Reinvigorating Drawing in the Classroom

This morning, I took my sketchbook, and Christopher Warnock‘s book, the Mansions of the Moon, to the local coffee house and drew pictures to represent Mansions 1 through 5.  More than ever before, I’m convinced that these pictures are A) part of the Ars Memorativa system of the ancient and medieval worlds, and b) that they’re a training course in drawing and sketching.  Consider…. Here’s a list of things that kings, nobles, merchants, priests, and religious institutions would regularly want pictures of:

  1. Royal faces with crowns on their heads
  2. A man on horseback fighting something
  3. A woman giving suck to her baby (!)
  4. A man planting a tree
  5. A woman sitting at prayer
  6. A merchant with his scales
  7. A soldier with weapons
  8. A trader with letters

And so on.  Add on top of these, the idea that the images are associated with success, or the removal of obstacles, or victory in battle, or the overcoming of enemies, or safety on journeys, or the arrival of good news, and you have a system ready-made to win over folks (like kings, nobles, merchants, priests, public institutions) who are looking for an edge in trade, military or political affairs.  That it requires a trained hand, a trained mind, and a deep grasp of a lot of confusing information about color, line and visual representation, as well as about astrology and alchemy, and … hey, look, there’s a whole medieval career path here!  Helps explain the Renaissance, too, to some degree… especially when you consider that in the Art of Memory, practitioners are encouraged to make the images “include the faces of your friends and family, so that they are more readily called to mind.”  Well, how are you going to know the faces of your friends and family, unless you sketch them occasionally?

I had conversations with an acquaintance from Portugal this week about exactly this: he’s looking to use the pictures I’ve already done on the Kavad to do his own work.  But as RO says, there a value in kinetic meditation — that is, physically making these things for yourself.  Zach, our local artist, has told me more than once that the way that artists get better at their craft is to practice drawing the work of others.  If you want to draw or paint like Picasso, copy one of his drawings or paintings for yourself.  There is simply no other way to do it.

I think this is part of the reason we deemphasize drawing skills in middle school in America — we don’t approve of copying someone else’s work.  Yet what’s appropriate to forbid for writing (to avoid plagiarism) is appropriate to encourage for drawing (to improve fine motor skills and hand-eye coordination).  They’re two completely different sets of skills.

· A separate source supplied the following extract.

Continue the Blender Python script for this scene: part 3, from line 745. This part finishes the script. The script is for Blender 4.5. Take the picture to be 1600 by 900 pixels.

Moreover, my work with teaching sixth and seventh graders about the Art of Memory last year, and this week, continues to demonstrate that improving a student’s visual skills also improves their ability to memorize and retain information.  As I showed  to my own satisfaction with the Mars image from earlier this week, just having the Mars image on the same page with the pronunciation of Latin letters, I improved my students’ pronunciation of Latin by reminding them of Mars just before I did a speaking exercise with them.  The sounds are associated in their minds with the picture, and their hands are associating the sounds of the words their writing, because the same hand drew the picture.  Likewise, my hand improves the quality of its work, and the quality of my memory skills, by drawing the images in my notebook and on the kavad.

It’s not enough just to know what the images are; your hand has to have drawn them. But once you’ve drawn them a few times, they’re yours. You can use them again and again.